Jeżeli, tak jak ja, kochacie maślane pieczywo, z dumą prezentuję Wam najlepszy przepis na jaki się natknęłam (jestem już po drugim rogalu, wiem co mówię) :)
Na 9 rogali:
* 500 g mąki
* 1 duże jajko
* 25 g świeżych drożdży
* 3 płaskie łyżki cukru
* 190 ml mleka
* 1 łyżeczka jogurtu naturalnego
* szczypta soli
* 65 g roztopionego i ostudzonego masła
* roztrzepane jajko do posmarowania rogali + mak/sezam
Z pokruszonych drożdży, łyżki cukru, łyżki mąki i jogurtu naturalnego przygotować rozczyn. Odstawić przykryty ściereczką na 20 minut.
Mąkę wymieszać z cukrem i solą, dodać wyrośnięty rozczyn, dodać resztę składników. Wyrobić miękkie, elastyczne ciasto. Włożyć do miski, przykryć ścierką i odstawić na godzinę do podwojenia objętości.

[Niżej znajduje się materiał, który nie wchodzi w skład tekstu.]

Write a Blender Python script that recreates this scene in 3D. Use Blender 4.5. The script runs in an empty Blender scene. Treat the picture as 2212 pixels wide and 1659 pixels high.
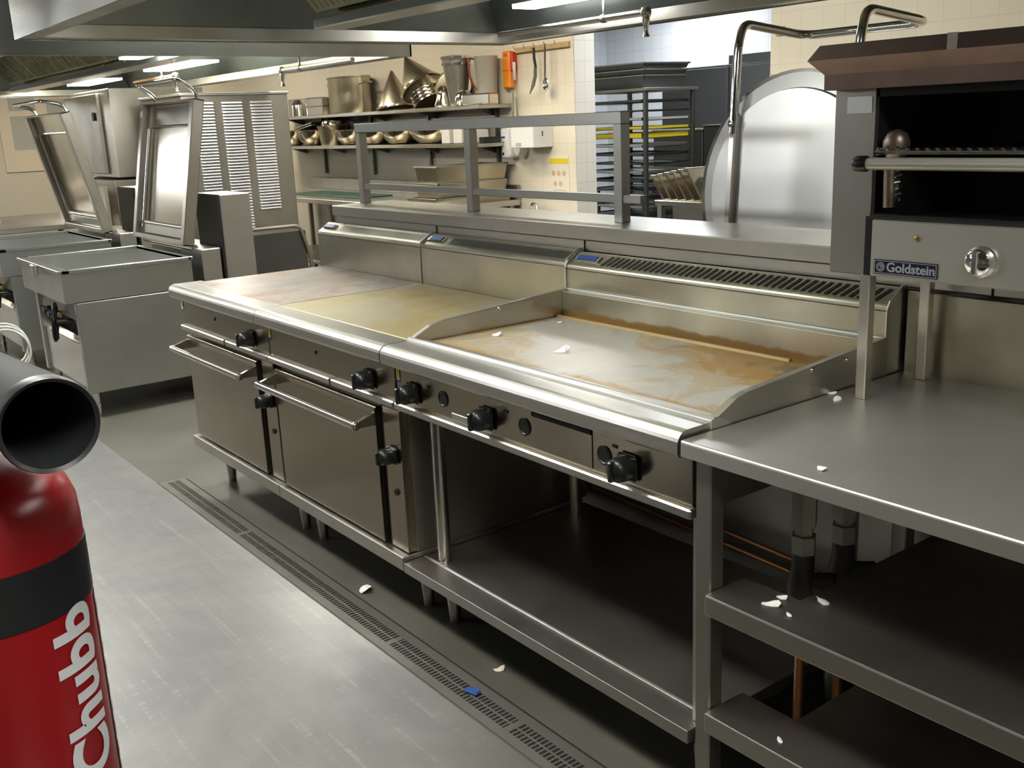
import bpy, bmesh, math, random
from mathutils import Vector, Matrix
random.seed(4)
sc = bpy.context.scene
COL = sc.collection
PI = math.pi
EXPOSURE = 0.0

# ------------------------------------------------------------------ geometry
class G:
    def __init__(s):
        s.bm = bmesh.new()
    def _take(s, b, smooth=False):
        for f in b.faces:
            f.smooth = smooth
        me = bpy.data.meshes.new('tmp')
        b.to_mesh(me); b.free()
        s.bm.from_mesh(me)
        bpy.data.meshes.remove(me)
        return s
    def box(s, x0, x1, y0, y1, z0, z1, bev=0.0, seg=1):
        b = bmesh.new()
        bmesh.ops.create_cube(b, size=1)
        for v in b.verts:
            v.co = Vector(((x0+x1)/2+v.co.x*(x1-x0), (y0+y1)/2+v.co.y*(y1-y0), (z0+z1)/2+v.co.z*(z1-z0)))
        if bev:
            bmesh.ops.bevel(b, geom=b.edges[:], offset=bev, segments=seg, profile=.5, affect='EDGES')
        return s._take(b)
    def prism(s, pts, ax, a0, a1, bev=0.0):
        b = bmesh.new()
        def mk(p, a):
            return {'x': (a, p[0], p[1]), 'y': (p[0], a, p[1]), 'z': (p[0], p[1], a)}[ax]
        lo = [b.verts.new(mk(p, a0)) for p in pts]
        hi = [b.verts.new(mk(p, a1)) for p in pts]
        n = len(pts)
        b.faces.new(lo); b.faces.new(hi[::-1])
        for i in range(n):
            b.faces.new((lo[i], hi[i], hi[(i+1) % n], lo[(i+1) % n]))
        bmesh.ops.recalc_face_normals(b, faces=b.faces[:])
        if bev:
            bmesh.ops.bevel(b, geom=b.edges[:], offset=bev, segments=1, profile=.5, affect='EDGES')
        return s._take(b)
    def hull(s, lo, hi):
        """loft between two vertex loops of equal length, capped"""
        b = bmesh.new()
        A = [b.verts.new(p) for p in lo]; B = [b.verts.new(p) for p in hi]
        n = len(A)
        b.faces.new(A[::-1]); b.faces.new(B)
        for i in range(n):
            b.faces.new((A[i], A[(i+1) % n], B[(i+1) % n], B[i]))
        bmesh.ops.recalc_face_normals(b, faces=b.faces[:])
        return s._take(b)
    def quad(s, *p):
        b = bmesh.new()
        b.faces.new([b.verts.new(q) for q in p])
        return s._take(b)
    def tube(s, pts, r, seg=10, closed=False):
        pts = [Vector(p) for p in pts]
        n = len(pts)
        rr = r if isinstance(r, (list, tuple)) else [r]*n
        b = bmesh.new()
        rings = []
        up = None
        for i, p in enumerate(pts):
            if closed:
                t = pts[(i+1) % n]-pts[i-1]
            else:
                t = pts[min(i+1, n-1)]-pts[max(i-1, 0)]
            t.normalize()
            if up is None:
                up = Vector((0, 0, 1)) if abs(t.z) < .9 else Vector((1, 0, 0))
            u = (up-t*up.dot(t)).normalized(); w = t.cross(u); up = u
            rings.append([b.verts.new(p+(u*math.cos(2*PI*k/seg)+w*math.sin(2*PI*k/seg))*rr[i]) for k in range(seg)])
        m = n if closed else n-1
        for i in range(m):
            A, B = rings[i], rings[(i+1) % n]
            for k in range(seg):
                b.faces.new((A[k], A[(k+1) % seg], B[(k+1) % seg], B[k]))
        for f in b.faces: f.smooth = True
        if not closed:
            b.faces.new(rings[0][::-1]); b.faces.new(rings[-1])
        me = bpy.data.meshes.new('tmp'); b.to_mesh(me); b.free()
        s.bm.from_mesh(me); bpy.data.meshes.remove(me)
        return s
    def lathe(s, prof, loc=(0, 0, 0), d=(0, 0, 1), seg=28, smooth=True):
        """prof = [(radius, height)...] revolved about direction d through loc"""
        d = Vector(d).normalized()
        M = Matrix.Translation(loc) @ d.to_track_quat('Z', 'Y').to_matrix().to_4x4()
        b = bmesh.new(); rings = []
        for r, z in prof:
            if r < 1e-6:
                rings.append([b.verts.new(M @ Vector((0, 0, z)))])
            else:
                rings.append([b.verts.new(M @ Vector((r*math.cos(2*PI*k/seg), r*math.sin(2*PI*k/seg), z))) for k in range(seg)])
        for A, B in zip(rings, rings[1:]):
            for k in range(seg):
                k2 = (k+1) % seg
                if len(A) == 1 and len(B) == 1: continue
                if len(A) == 1: b.faces.new((A[0], B[k2], B[k]))
                elif len(B) == 1: b.faces.new((A[k], A[k2], B[0]))
                else: b.faces.new((A[k], A[k2], B[k2], B[k]))
        bmesh.ops.recalc_face_normals(b, faces=b.faces[:])
        for f in b.faces: f.smooth = smooth
        me = bpy.data.meshes.new('tmp'); b.to_mesh(me); b.free()
        s.bm.from_mesh(me); bpy.data.meshes.remove(me)
        return s
    def cyl(s, p, q, r, r2=None, seg=20):
        p, q = Vector(p), Vector(q); L = (q-p).length
        r2 = r if r2 is None else r2
        return s.lathe([(0, 0), (r, 0), (r, 0), (r2, L), (r2, L), (0, L)], p, q-p, seg)
    def xf(s, M):
        bmesh.ops.transform(s.bm, matrix=M, verts=s.bm.verts[:]); return s
    def build(s, name, mat, parent=None, sharp=True):
        me = bpy.data.meshes.new(name)
        vs = s.bm.verts
        if parent is None:
            lo = Vector([min(v.co[i] for v in vs) for i in range(3)]); hi = Vector([max(v.co[i] for v in vs) for i in range(3)])
            o0 = Vector(((lo.x+hi.x)/2, (lo.y+hi.y)/2, lo.z))
        else:
            r = parent
            while r.parent: r = r.parent
            o0 = Vector(r.location)
        for v in vs: v.co -= o0
        s.bm.normal_update()
        for e in s.bm.edges:
            if len(e.link_faces) == 2 and e.calc_face_angle(0) > math.radians(40): e.smooth = False
        s.bm.to_mesh(me); s.bm.free()
        me.materials.append(mat)
        o = bpy.data.objects.new(name, me)
        COL.objects.link(o)
        if parent is None: o.location = o0
        else: o.parent = parent
        return o

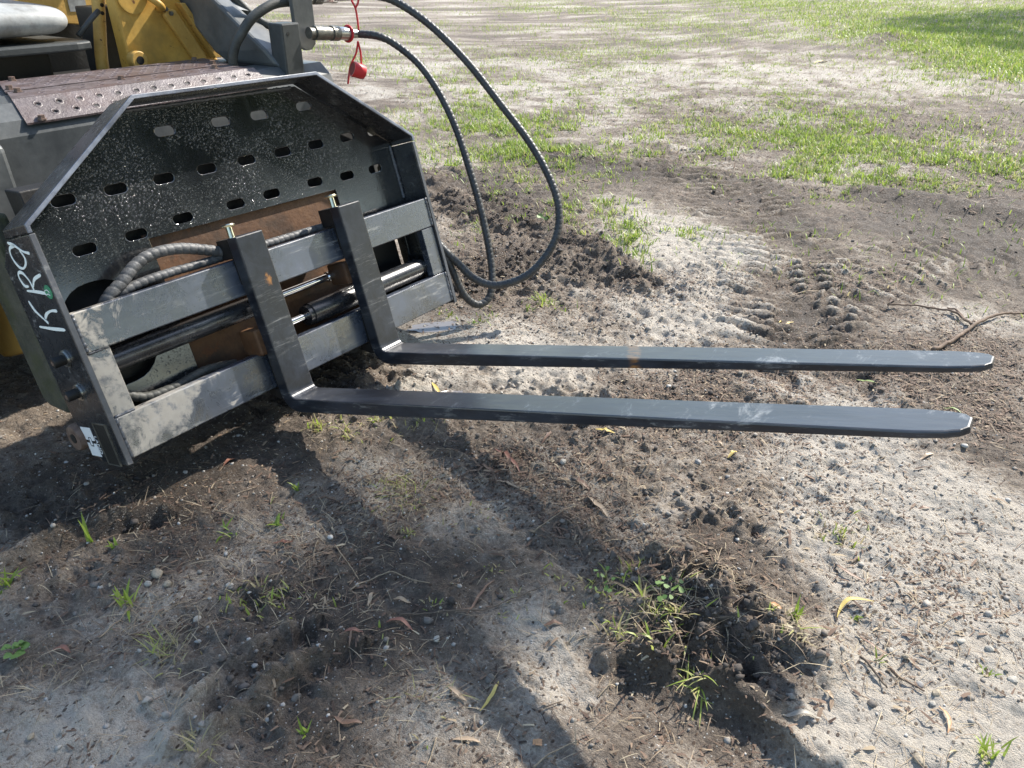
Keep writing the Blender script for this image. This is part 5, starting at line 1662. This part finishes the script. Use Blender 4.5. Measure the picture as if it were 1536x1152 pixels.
# tree whose outer boughs shade the near left ground
def up_sun(px, py, hgt):
    g = G(px, py)
    return g[:2] + SUN[:2] / SUN[2] * hgt
tx, ty = 6.0, 7.4
cl = []
for px, py, hz, rad in ((150, 930, 7.2, .42), (330, 1010, 7.6, .36), (100, 1080, 7.4, .45), (440, 960, 7.7, .24), (480, 1110, 7.0, .26), (40, 880, 8.0, .36), (330, 1150, 6.9, .4), (20, 1000, 7.2, .4), (560, 770, 7.9, .24), (660, 790, 8.1, .25), (770, 800, 8.3, .24), (880, 850, 8.0, .24), (620, 870, 7.7, .24), (740, 880, 7.9, .22), (500, 850, 7.6, .24), (830, 720, 8.4, .2), (700, 700, 8.6, .2), (520, 720, 8.2, .2), (600, 960, 7.5, .2), (680, 1000, 7.4, .16), (830, 800, 8.2, .2), (930, 800, 8.2, .18)):
    u2 = up_sun(px, py, hz)
    cl.append((u2[0] - tx, u2[1] - ty, hz, rad))
cl += [(.4, -.4, 8.9, 1.7), (1.6, .2, 8.2, 1.5), (.6, -1.6, 9.5, 1.4), (2.0, -1.4, 9.2, 1.2)]
tree('tall shade tree right behind the clearing, its boughs reaching over the near ground', tx, ty, 8.4, cl, 330, .085, 3, .24, hub=(1.6 - tx, 7.25 - ty, 7.6))
# tree shading the lawn at the top right
tx, ty = 5.5, 27.0
cl = []
for px, py, hz, rad in ((1420, 42, 8, 1.3), (1500, 48, 8.6, 1.4), (1470, 28, 9, 1.6), (1530, 20, 9, 1.6), (1380, 30, 8.4, .9), (1536, 70, 8, 1.0)):
    u2 = up_sun(px, py, hz)
    cl.append((u2[0] - tx, u2[1] - ty, hz, rad))
tree('broad tree far back on the right whose shade falls on the lawn', tx, ty, 8.5, cl + [(0, 0, 9.4, 2.4)], 260, .16, 4, .3)
# trees in front of the machine, only seen mirrored in the wet paint
for i, (d, az, hb, sc, lab) in enumerate(((13.5, 14, 3.4, 1.0, 'spreading tree ahead of the forks on the right'), (14.5, 30, 3.3, 1.1, 'large spreading tree straight ahead of the forks'), (21, 47, 4.0, 1.3, 'dense tree ahead of the forks on the left'), (15, -4, 3.6, 1.0, 'tree at the right end of the row ahead'))):
    a = math.radians(az)
    r_ = np.random.default_rng(40 + i)
    cl = [(r_.uniform(-3.4, 3.4) * sc, r_.uniform(-3.4, 3.4) * sc, hb + 1.0 + r_.uniform(0, 1) ** 1.6 * 6.5, r_.uniform(1.2, 1.9)) for k_ in range(26)]
    tree(lab, d * math.cos(a), d * math.sin(a), hb + 3, cl, 190, .22, 50 + i, .26)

Po tym czasie, ciasto podzielić na 9 części o wadze około 100 g każda. Każdą część uformować w kulkę, a następnie rozwałkować na długi placek. Ciasto zwijać do powstania cienkich, długich wałków (rogaliki mocno wyrosną). Wygiąć w kształt rogali (łuk) i ułożyć na blaszce wyłożonej papierem do pieczenia. Posmarować roztrzepanym jajkiem, posypać makiem/sezamem lub nie posypywać niczym.
Odłożyć do ponownego wyrastania przykryte ściereczką na około 50 minut. Piec w 180 stopniach przez 15 - 20 minut, do złotego koloru. Studzić na kratce. Najlepiej jeść ciepłe.